EXERCISE: Retype the opening lines of the listing below, ending with the line that contains "DX0, DX1 = 6.6, 11.9", and leave out any pictures.
++++++++++++++++++++
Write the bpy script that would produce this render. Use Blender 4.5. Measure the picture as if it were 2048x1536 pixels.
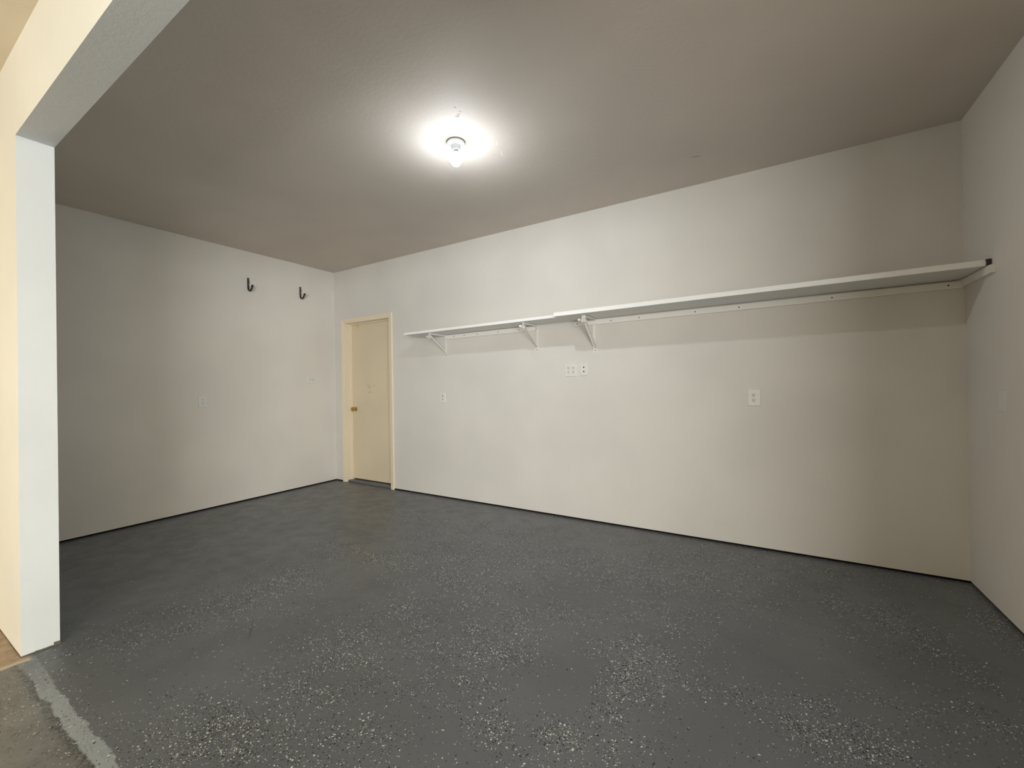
import bpy, bmesh, math, random
from mathutils import Vector, Matrix
random.seed(7)
C = bpy.context.scene.collection
S = bpy.context.scene
for o in list(bpy.data.objects): bpy.data.objects.remove(o)

# room dimensions in metres; x along the shelf wall, y towards the shelf wall (y = 0), z up
W, H = 5.934, 2.762            # bay width, bay ceiling
PX, PN, PF, HZ = 1.967, -3.080, -2.955, 2.420   # opening: post edge, near face, far face, underside
GH, GY, GX, GR = 2.835, -8.2, -3.4, 12.2 # garage ceiling, rear wall, far left wall, far right wall
DX0, DX1 = 6.6, 11.9           # garage door opening in the rear wall

# ---------------------------------------------------------------- camera
cam = bpy.data.cameras.new('camera'); co = bpy.data.objects.new('camera', cam); C.objects.link(co)
cam.sensor_width = 36; cam.lens = 839.1 / 2048 * 36; cam.clip_start = .02
R_ = Vector((0.85300722, 0.52165695, -0.01589689)); U_ = Vector((0.01569323, 0.00480834, 0.99986529)); F_ = Vector((-0.52166312, 0.85314179, 0.00408493))
m = Matrix.Identity(4)
for i in range(3):
    m[i][0] = R_[i]; m[i][1] = U_[i]; m[i][2] = -F_[i]
m.translation = (4.92835, -3.54375, 1.22)
co.matrix_world = m
S.camera = co

# ---------------------------------------------------------------- light and exposure
S.view_settings.view_transform = 'Standard'; S.view_settings.look = 'None'
S.view_settings.exposure = -0.33; S.view_settings.gamma = 1; S.view_settings.use_curve_mapping = False
wd = bpy.data.worlds.new('sky'); S.world = wd; wd.use_nodes = True
bg = wd.node_tree.nodes['Background']; bg.inputs[0].default_value = (.80, .90, 1, 1); bg.inputs[1].default_value = 1.0
BULB = 1250.0                    # emission strength of the bulb glass
def area(name, loc, rot, sx, sy, power, col):
    l = bpy.data.lights.new(name, 'AREA'); l.shape = 'RECTANGLE'; l.size = sx; l.size_y = sy; l.energy = power; l.color = col
    o = bpy.data.objects.new(name, l); C.objects.link(o); o.location = loc; o.rotation_euler = rot; return o
# daylight coming in through the open garage door, behind the camera and to its right (faces +y)
area('daylight', (DX0 / 2 + DX1 / 2, GY - .02, 1.2), (math.radians(90), 0, 0), DX1 - DX0 - .1, 2.2, 1000, (.99, .99, .98))
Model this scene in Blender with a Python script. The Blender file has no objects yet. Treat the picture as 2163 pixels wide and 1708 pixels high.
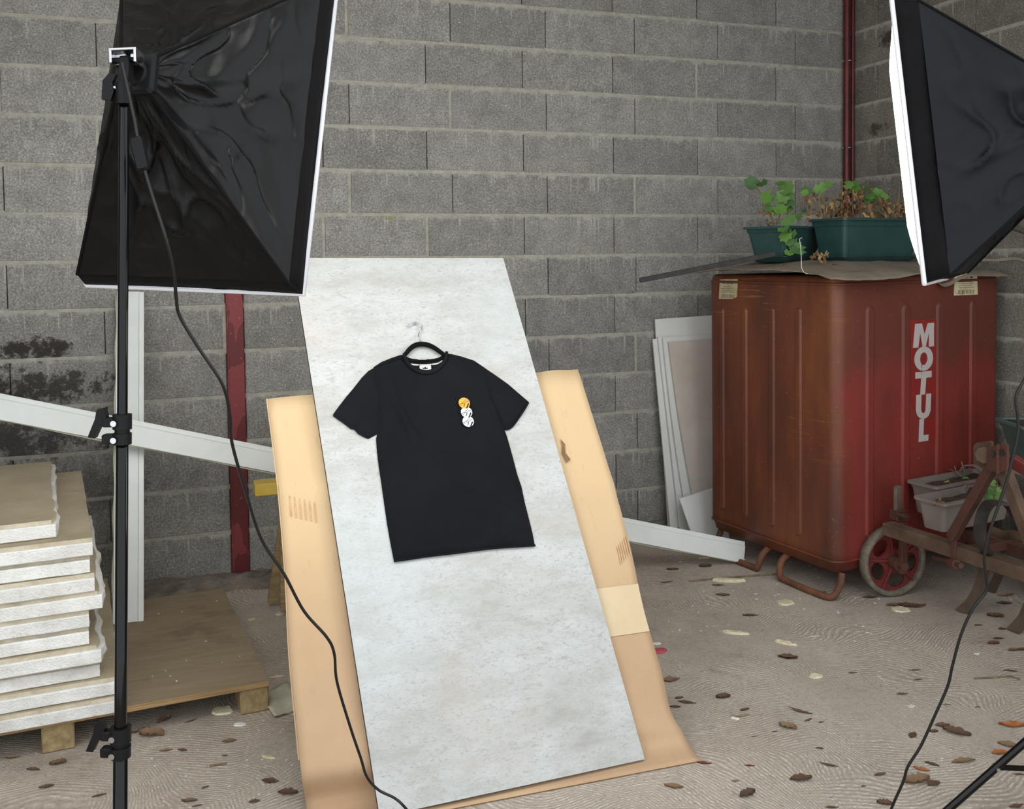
import bpy, math, random
import numpy as np
from mathutils import Vector, Matrix, noise
from mathutils.geometry import delaunay_2d_cdt

random.seed(7)
SC = bpy.context.scene
COL = SC.collection

# ------------------------------------------------------------------ camera
F_PX, IW, IH, PPX, PPY = 2000.0, 2163, 1708, 1081.5, 625.56
CAM = np.array([0.0, -4.4832, 1.4643])
FW = np.array([0.336766, 0.940672, -0.041388])
YAW, PITCH, ROLL = -0.34380, 0.04140, -0.01280
FW = np.array([-math.sin(YAW)*math.cos(PITCH), math.cos(YAW)*math.cos(PITCH), -math.sin(PITCH)])
_r0 = np.array([math.cos(YAW), math.sin(YAW), 0.0]); _u0 = np.cross(_r0, FW)
RT = math.cos(ROLL)*_r0 + math.sin(ROLL)*_u0
UP = -math.sin(ROLL)*_r0 + math.cos(ROLL)*_u0
cam_data = bpy.data.cameras.new('camera')
cam = bpy.data.objects.new('camera', cam_data); COL.objects.link(cam)
cam.matrix_world = Matrix(((RT[0], UP[0], -FW[0], CAM[0]), (RT[1], UP[1], -FW[1], CAM[1]), (RT[2], UP[2], -FW[2], CAM[2]), (0, 0, 0, 1)))
cam_data.sensor_width = 36.0; cam_data.sensor_fit = 'HORIZONTAL'
cam_data.lens = F_PX/IW*36.0
cam_data.shift_y = (PPY - IH/2)/IW
cam_data.clip_start = 0.02
SC.camera = cam

# ------------------------------------------------------------------ world (daylight from the open garage front) and exposure
world = bpy.data.worlds.new('world'); SC.world = world; world.use_nodes = True
bg = world.node_tree.nodes['Background']
bg.inputs['Color'].default_value = (0.93, 0.97, 1.0, 1)
bg.inputs['Strength'].default_value = 1.75
SOFT_L, SOFT_R = 10.0, 9.5          # radiance of the two softbox diffusers
SC.view_settings.view_transform = 'Standard'
SC.view_settings.look = 'None'
SC.view_settings.exposure = 0.0
SC.view_settings.gamma = 1.0
SC.view_settings.use_curve_mapping = False

# ------------------------------------------------------------------ places: where the line of sight through a picture point meets a real plane
def ray(x, y): return FW + RT*(x-PPX)/F_PX - UP*(y-PPY)/F_PX
def on_z(x, y, z=0.0): d = ray(x, y); return CAM + d*((z-CAM[2])/d[2])
def on_y(x, y, Y): d = ray(x, y); return CAM + d*((Y-CAM[1])/d[1])
def on_x(x, y, X): d = ray(x, y); return CAM + d*((X-CAM[0])/d[0])
def at_depth(x, y, t): return CAM + ray(x, y)*t
def on_plane(x, y, p0, n): d = ray(x, y); return CAM + d*(np.dot(n, np.array(p0)-CAM)/np.dot(n, d))
def unit(v): v = np.array(v, float); return v/np.linalg.norm(v)

# ------------------------------------------------------------------ materials
def srgb(c):
    if isinstance(c, str):
        c = [int(c[i:i+2], 16)/255 for i in (0, 2, 4)]
    return tuple(((v/12.92) if v <= .04045 else ((v+.055)/1.055)**2.4) for v in c) + (1.0,)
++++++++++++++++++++
EXERCISE SOLUTION:
Write the bpy script that would produce this render. Use Blender 4.5. Measure the picture as if it were 2048x1536 pixels.
import bpy, bmesh, math, random
from mathutils import Vector, Matrix
random.seed(7)
C = bpy.context.scene.collection
S = bpy.context.scene
for o in list(bpy.data.objects): bpy.data.objects.remove(o)

# room dimensions in metres; x along the shelf wall, y towards the shelf wall (y = 0), z up
W, H = 5.934, 2.762            # bay width, bay ceiling
PX, PN, PF, HZ = 1.967, -3.080, -2.955, 2.420   # opening: post edge, near face, far face, underside
GH, GY, GX, GR = 2.835, -8.2, -3.4, 12.2 # garage ceiling, rear wall, far left wall, far right wall
DX0, DX1 = 6.6, 11.9           # garage door opening in the rear wall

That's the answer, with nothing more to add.